→ **DATA SHOWN**
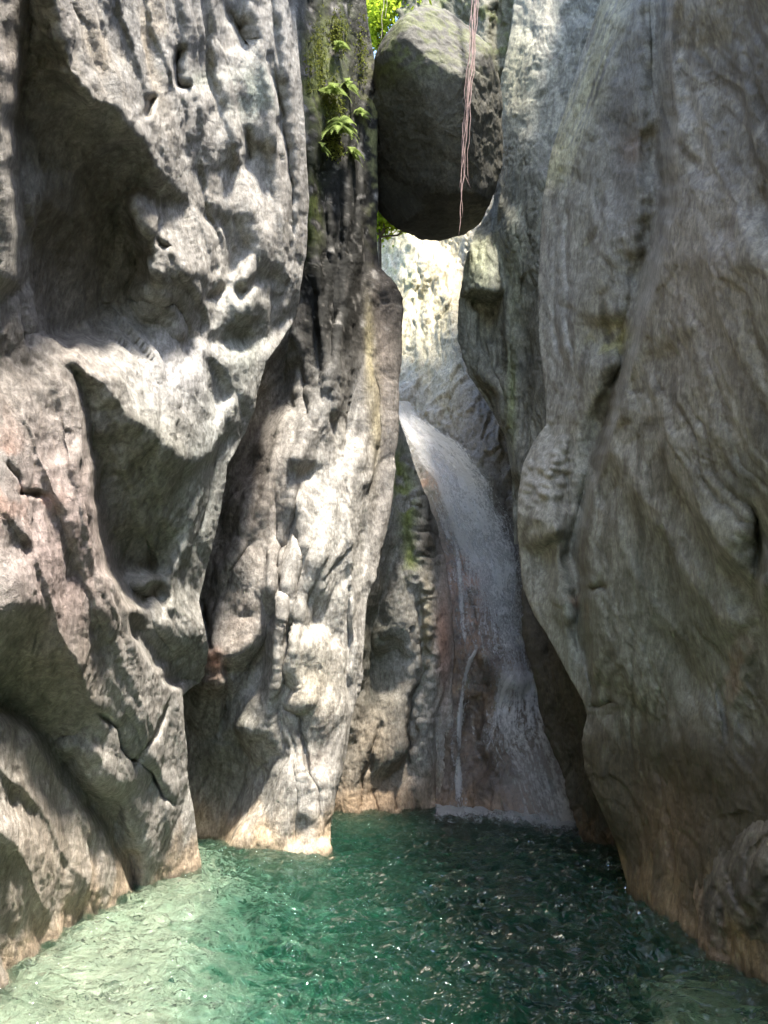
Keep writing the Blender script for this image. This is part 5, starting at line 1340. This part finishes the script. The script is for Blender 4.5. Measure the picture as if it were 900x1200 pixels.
def fern(px, py, y, label, n=13, L_=.5, toward=(.5, -.7, 0)):
    c = at(np.array(float(px)), np.array(float(py)), float(y))
    e = bpy.data.objects.new('fern', None); COL.objects.link(e); e.location = c; tag(e, label, 'fern')
    tw = np.array(toward, float); tw /= np.linalg.norm(tw)
    for k in range(n):
        az = rng.uniform(-1.3, 1.3); d = np.array([tw[0] * math.cos(az) - tw[1] * math.sin(az), tw[0] * math.sin(az) + tw[1] * math.cos(az), 0])
        ln = L_ * rng.uniform(.6, 1.2); up0 = rng.uniform(.1, .7)
        V, Fc = [], []
        m = 15
        side = np.cross(d, (0, 0, 1)); base = np.array([rng.normal() * .03, rng.normal() * .015, rng.normal() * .035])
        cen = []
        for q in range(m):
            t = q / (m - 1)
            V.append(base + d * ln * t * .9 + np.array([0, 0, up0 * ln * t - ln * 1.25 * t * t]))
        for q in range(m - 1):
            t = q / (m - 1); wl = ln * .27 * math.sin(math.pi * min(1, t * .85 + .17))
            for sd in (-1, 1):
                V.append((V[q] + V[q + 1]) / 2 + side * sd * wl + d * wl * .35 - np.array([0, 0, wl * .3])); k0 = len(V) - 1
                mid_ = V[q] * .35 + V[k0] * .65 - d * ln / m * .30; V.append(mid_)
                Fc.append((q, q + 1, k0, k0 + 1))
        mesh_obj('frond', np.array(V), Fc, M_fern, e, smooth=False)
cd = tin(base_mid, blur=10); cf = tin(f_mid, blur=1.6)
mid_depth = lambda x, y: float(sample(cd, np.array([float(x)]), np.array([float(y)]))[0] - sample(cf, np.array([float(x)]), np.array([float(y)]))[0])
fern(398, 150, mid_depth(398, 150) - .12, 'bright green fern clump drooping from the wet black slab', 22, .38, (.2, -.9, 0))
fern(408, 178, mid_depth(408, 178) - .1, 'bright green fern hanging lowest on the black slab, beside the boulder', 12, .30, (.3, -.9, 0))
fern(407, 100, mid_depth(407, 100) - .1, 'small green fern sprig above the larger fern on the black slab', 7, .26)
fern(388, 108, mid_depth(388, 108) - .12, 'pale green fern tuft in the middle of the moss on the black slab', 12, .34, (.2, -.9, 0))
fern(372, 175, mid_depth(372, 175) - .12, 'small fern at the left edge of the moss on the black slab', 9, .28, (.3, -.9, 0))
fern(398, 55, mid_depth(398, 55) - .1, 'highest fern tuft on the mossy slab, near the top of the picture', 10, .28, (.2, -.9, 0))
fern(424, 135, mid_depth(424, 135) - .1, 'fern at the right edge of the mossy slab, nearest the boulder', 9, .24, (.2, -.9, 0))
# moss cushions on the slab
mc = []
for (x, y, rx, ry, n_) in [(372, 90, 10, 26, 900), (385, 120, 12, 26, 900), (396, 40, 10, 22, 600), (362, 245, 6, 28, 700), (372, 60, 8, 30, 500), (385, 150, 14, 14, 700), (400, 130, 12, 30, 700), (390, 175, 16, 12, 500), (425, 60, 6, 40, 250)]:
    xs = x + rng.normal(size=n_) * rx * .6; ys = y + rng.normal(size=n_) * ry * .6
    dp = sample(cd, xs, ys) - sample(cf, xs, ys)
    mc.append(at(xs, ys, dp - rng.uniform(-.02, .10, n_)))
V, Fc = leaves_mesh(np.concatenate(mc), .055, .5, .5)
mo = mesh_obj('moss', V, Fc, M_moss, smooth=False); tag(mo, 'dull green moss hanging on the wet black slab around the ferns', 'moss', kind='stuff')

# ================================================================== LIGHT, SKY, CAMERA
S = Vector((.205, -.34, .92)).normalized()
sun = bpy.data.lights.new('sun', 'SUN'); sun.energy = 2.35; sun.angle = math.radians(6); sun.color = (1, .95, .86)
so = bpy.data.objects.new('sun', sun); COL.objects.link(so); so.rotation_euler = (-S).to_track_quat('-Z', 'Y').to_euler()
w = bpy.data.worlds.new('World'); SC.world = w; w.use_nodes = True; nt = w.node_tree; nt.nodes.clear()
sky = nt.nodes.new('ShaderNodeTexSky'); sky.sky_type = 'NISHITA'; sky.sun_disc = False
sky.sun_elevation = math.asin(S.z); sky.sun_rotation = math.atan2(S.x, S.y)
bg = nt.nodes.new('ShaderNodeBackground'); bg.inputs[1].default_value = .125
wo = nt.nodes.new('ShaderNodeOutputWorld'); nt.links.new(sky.outputs[0], bg.inputs[0]); nt.links.new(bg.outputs[0], wo.inputs[0])

cam = bpy.data.cameras.new('camera'); co = bpy.data.objects.new('camera', cam); COL.objects.link(co)
cam.sensor_fit = 'VERTICAL'; cam.sensor_height = 24; cam.lens = F / 1200 * 24
cam.clip_end = 500; cam.clip_start = .05
co.location = (0, 0, H_CAM); co.rotation_euler = (math.pi / 2 + PITCH, 0, 0)
SC.camera = co
SC.view_settings.view_transform = 'Standard'; SC.view_settings.look = 'None'; SC.view_settings.gamma = 1
SC.view_settings.use_curve_mapping = False
SC.view_settings.exposure = 2.9
SC.view_settings.use_white_balance = True; SC.view_settings.white_balance_temperature = 6750; SC.view_settings.white_balance_tint = 10
cy = SC.cycles
cy.use_denoising = True; cy.denoiser = 'OPENIMAGEDENOISE'
cy.max_bounces = 8; cy.diffuse_bounces = 4; cy.glossy_bounces = 4; cy.transmission_bounces = 6; cy.transparent_max_bounces = 16; cy.volume_bounces = 1
cy.caustics_refractive = True; cy.caustics_reflective = False; cy.sample_clamp_indirect = 6
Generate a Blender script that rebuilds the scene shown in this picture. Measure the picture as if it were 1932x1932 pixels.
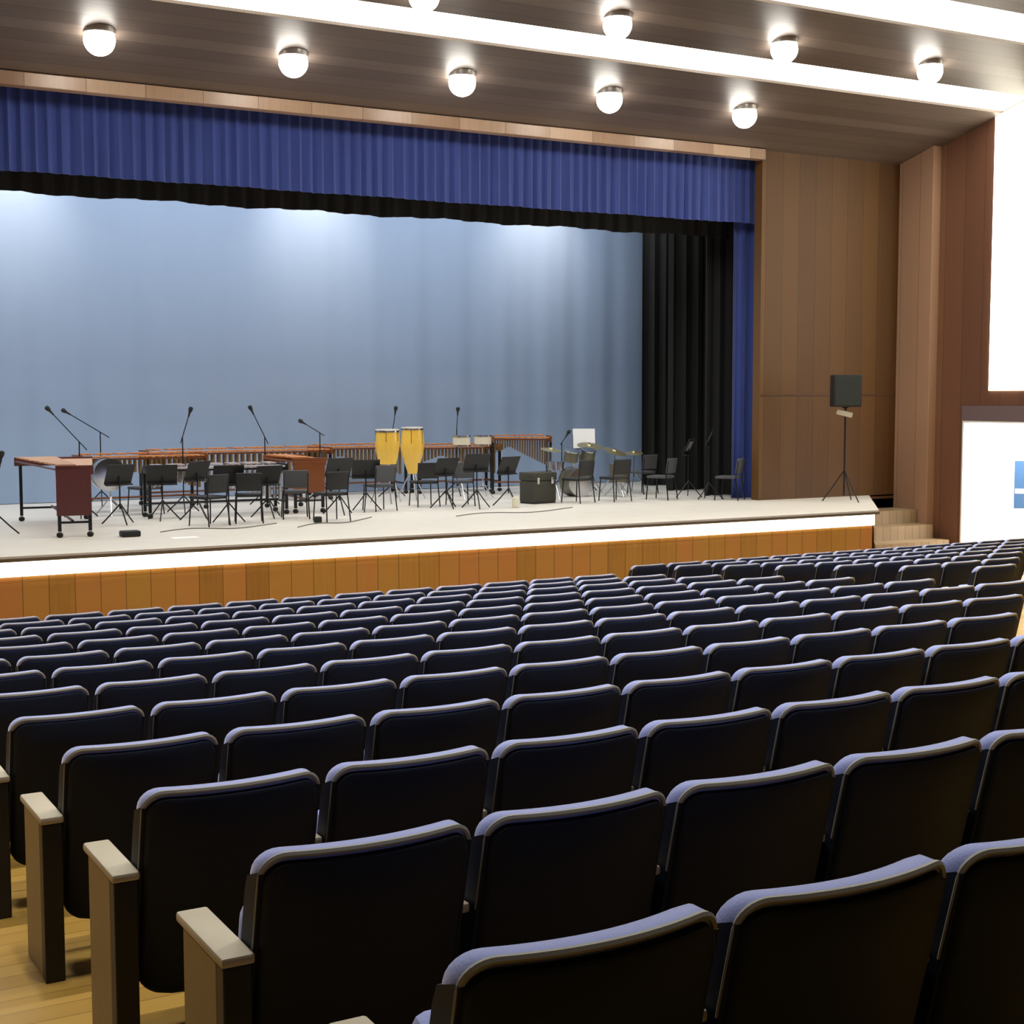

→ **EXERCISE TASK**
All of the entries need to be transcribed word for word; pictures are left out.

→ **THE OUTPUT**
Keep writing the Blender script for this image. This is part 5, starting at line 1340. This part finishes the script. The script is for Blender 4.5. Measure the picture as if it were 900x1200 pixels.
def fern(px, py, y, label, n=13, L_=.5, toward=(.5, -.7, 0)):
    c = at(np.array(float(px)), np.array(float(py)), float(y))
    e = bpy.data.objects.new('fern', None); COL.objects.link(e); e.location = c; tag(e, label, 'fern')
    tw = np.array(toward, float); tw /= np.linalg.norm(tw)
    for k in range(n):
        az = rng.uniform(-1.3, 1.3); d = np.array([tw[0] * math.cos(az) - tw[1] * math.sin(az), tw[0] * math.sin(az) + tw[1] * math.cos(az), 0])
        ln = L_ * rng.uniform(.6, 1.2); up0 = rng.uniform(.1, .7)
        V, Fc = [], []
        m = 15
        side = np.cross(d, (0, 0, 1)); base = np.array([rng.normal() * .03, rng.normal() * .015, rng.normal() * .035])
        cen = []
        for q in range(m):
            t = q / (m - 1)
            V.append(base + d * ln * t * .9 + np.array([0, 0, up0 * ln * t - ln * 1.25 * t * t]))
        for q in range(m - 1):
            t = q / (m - 1); wl = ln * .27 * math.sin(math.pi * min(1, t * .85 + .17))
            for sd in (-1, 1):
                V.append((V[q] + V[q + 1]) / 2 + side * sd * wl + d * wl * .35 - np.array([0, 0, wl * .3])); k0 = len(V) - 1
                mid_ = V[q] * .35 + V[k0] * .65 - d * ln / m * .30; V.append(mid_)
                Fc.append((q, q + 1, k0, k0 + 1))
        mesh_obj('frond', np.array(V), Fc, M_fern, e, smooth=False)
cd = tin(base_mid, blur=10); cf = tin(f_mid, blur=1.6)
mid_depth = lambda x, y: float(sample(cd, np.array([float(x)]), np.array([float(y)]))[0] - sample(cf, np.array([float(x)]), np.array([float(y)]))[0])
fern(398, 150, mid_depth(398, 150) - .12, 'bright green fern clump drooping from the wet black slab', 22, .38, (.2, -.9, 0))
fern(408, 178, mid_depth(408, 178) - .1, 'bright green fern hanging lowest on the black slab, beside the boulder', 12, .30, (.3, -.9, 0))
fern(407, 100, mid_depth(407, 100) - .1, 'small green fern sprig above the larger fern on the black slab', 7, .26)
fern(388, 108, mid_depth(388, 108) - .12, 'pale green fern tuft in the middle of the moss on the black slab', 12, .34, (.2, -.9, 0))
fern(372, 175, mid_depth(372, 175) - .12, 'small fern at the left edge of the moss on the black slab', 9, .28, (.3, -.9, 0))
fern(398, 55, mid_depth(398, 55) - .1, 'highest fern tuft on the mossy slab, near the top of the picture', 10, .28, (.2, -.9, 0))
fern(424, 135, mid_depth(424, 135) - .1, 'fern at the right edge of the mossy slab, nearest the boulder', 9, .24, (.2, -.9, 0))
# moss cushions on the slab
mc = []
for (x, y, rx, ry, n_) in [(372, 90, 10, 26, 900), (385, 120, 12, 26, 900), (396, 40, 10, 22, 600), (362, 245, 6, 28, 700), (372, 60, 8, 30, 500), (385, 150, 14, 14, 700), (400, 130, 12, 30, 700), (390, 175, 16, 12, 500), (425, 60, 6, 40, 250)]:
    xs = x + rng.normal(size=n_) * rx * .6; ys = y + rng.normal(size=n_) * ry * .6
    dp = sample(cd, xs, ys) - sample(cf, xs, ys)
    mc.append(at(xs, ys, dp - rng.uniform(-.02, .10, n_)))
V, Fc = leaves_mesh(np.concatenate(mc), .055, .5, .5)
mo = mesh_obj('moss', V, Fc, M_moss, smooth=False); tag(mo, 'dull green moss hanging on the wet black slab around the ferns', 'moss', kind='stuff')

# ================================================================== LIGHT, SKY, CAMERA
S = Vector((.205, -.34, .92)).normalized()
sun = bpy.data.lights.new('sun', 'SUN'); sun.energy = 2.35; sun.angle = math.radians(6); sun.color = (1, .95, .86)
so = bpy.data.objects.new('sun', sun); COL.objects.link(so); so.rotation_euler = (-S).to_track_quat('-Z', 'Y').to_euler()
w = bpy.data.worlds.new('World'); SC.world = w; w.use_nodes = True; nt = w.node_tree; nt.nodes.clear()
sky = nt.nodes.new('ShaderNodeTexSky'); sky.sky_type = 'NISHITA'; sky.sun_disc = False
sky.sun_elevation = math.asin(S.z); sky.sun_rotation = math.atan2(S.x, S.y)
bg = nt.nodes.new('ShaderNodeBackground'); bg.inputs[1].default_value = .125
wo = nt.nodes.new('ShaderNodeOutputWorld'); nt.links.new(sky.outputs[0], bg.inputs[0]); nt.links.new(bg.outputs[0], wo.inputs[0])

cam = bpy.data.cameras.new('camera'); co = bpy.data.objects.new('camera', cam); COL.objects.link(co)
cam.sensor_fit = 'VERTICAL'; cam.sensor_height = 24; cam.lens = F / 1200 * 24
cam.clip_end = 500; cam.clip_start = .05
co.location = (0, 0, H_CAM); co.rotation_euler = (math.pi / 2 + PITCH, 0, 0)
SC.camera = co
SC.view_settings.view_transform = 'Standard'; SC.view_settings.look = 'None'; SC.view_settings.gamma = 1
SC.view_settings.use_curve_mapping = False
SC.view_settings.exposure = 2.9
SC.view_settings.use_white_balance = True; SC.view_settings.white_balance_temperature = 6750; SC.view_settings.white_balance_tint = 10
cy = SC.cycles
cy.use_denoising = True; cy.denoiser = 'OPENIMAGEDENOISE'
cy.max_bounces = 8; cy.diffuse_bounces = 4; cy.glossy_bounces = 4; cy.transmission_bounces = 6; cy.transparent_max_bounces = 16; cy.volume_bounces = 1
cy.caustics_refractive = True; cy.caustics_reflective = False; cy.sample_clamp_indirect = 6
Generate a Blender script that rebuilds the scene shown in this picture. Measure the picture as if it were 1932x1932 pixels.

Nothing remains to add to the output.